The Illinois House of Representatives failed to read Illinois House Bill 559 (“HB 559”) by the April 23, 2021 “third reading” deadline, effectively terminating a bill that had the potential to limit the nation’s most significant biometric privacy law, the Illinois Biometric Information Privacy Act (“BIPA”). HB 559 was historic in that it was the first proposed BIPA amendment to pass in the Judiciary-Civil Committee and return to the House floor, where it passed second reading and was slated to be read for a third time last week, and voted upon by the House. When the bill was not given a third reading in the House session last week, it failed and will be labeled “sine die,” meaning that the earliest chance for BIPA reform is 2022. Even so, for a BIPA amendment to advance this far in the legislative process shows that support for BIPA reform is growing, and we will likely see similar bills come down the pipeline in the coming years.
HB 559 was the first proposed BIPA amendment that had bipartisan backing, and supporters had been optimistic that HB 559 was going to be successful. Had HB 559  been read last week, the House would have voted on HB 559. If the House voted in favor of HB 559, it would have subsequently gone to the Senate for a vote, and ultimately the Illinois Governor would have signed the bill into law or exercised his veto power to terminate it.
Proponents for BIPA reform emphasize that costly settlements from BIPA violations grossly outweigh the debatable harm resulting from technical violations of BIPA, which generally provide that a private entity must obtain written consent and disclose their retention policies prior to taking or obtaining an individual’s biometric information (i.e., fingerprints, faceprints, and more). While BIPA originated in 2008 in response to concerns over privacy risks in financial transactions, the majority of BIPA lawsuits filed to date have been in the employment context. HB 559 proposed changes to temper the recent flood of BIPA litigation, emphasizing compliance and good practices in dealing with biometric information. As it currently stands, BIPA is the only biometric privacy law in the nation that provides a private right of action and allows a plaintiff to recover $1,000 for each negligent violation of BIPA and $5,000 for each reckless violation of BIPA, or actual damages, whichever is greater. As such, BIPA has allowed for colossal, debilitating settlements in suits for technical violations of BIPA.

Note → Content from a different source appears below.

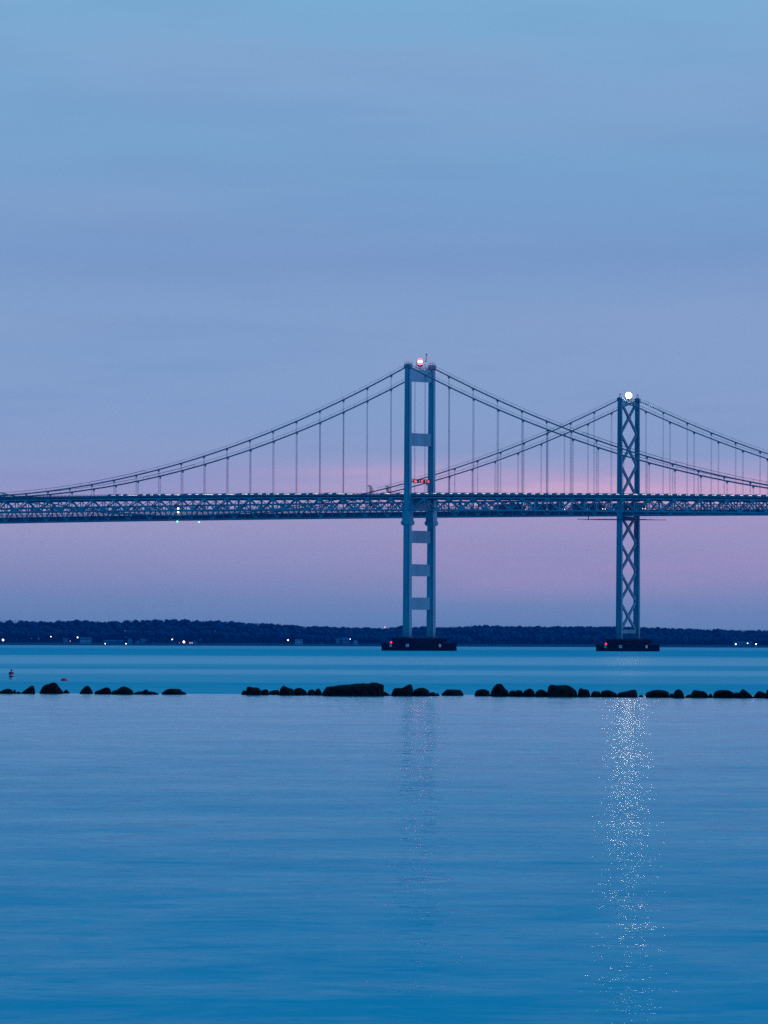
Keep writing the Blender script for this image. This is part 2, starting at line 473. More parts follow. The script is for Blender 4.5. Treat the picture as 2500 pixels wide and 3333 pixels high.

BIPA was enacted to address the concerns that if biometric data is regularly utilized, there must be heightened privacy measures to protect these identifiers that, once compromised, cannot be changed like a social security number or bank account. With the increase in biometric technology, privacy has never been more of a concern. Amazon just announced they are starting to test payment by palm scans at Seattle Whole Foods locations. Every day, online exam proctoring software scan test takers’ facial geometry. Use of biometric information is expanding at an exponential rate, and the technology is nearing commonplace. With Illinois as a pioneer in biometric privacy protections, all eyes are on BIPA and efforts to reform it.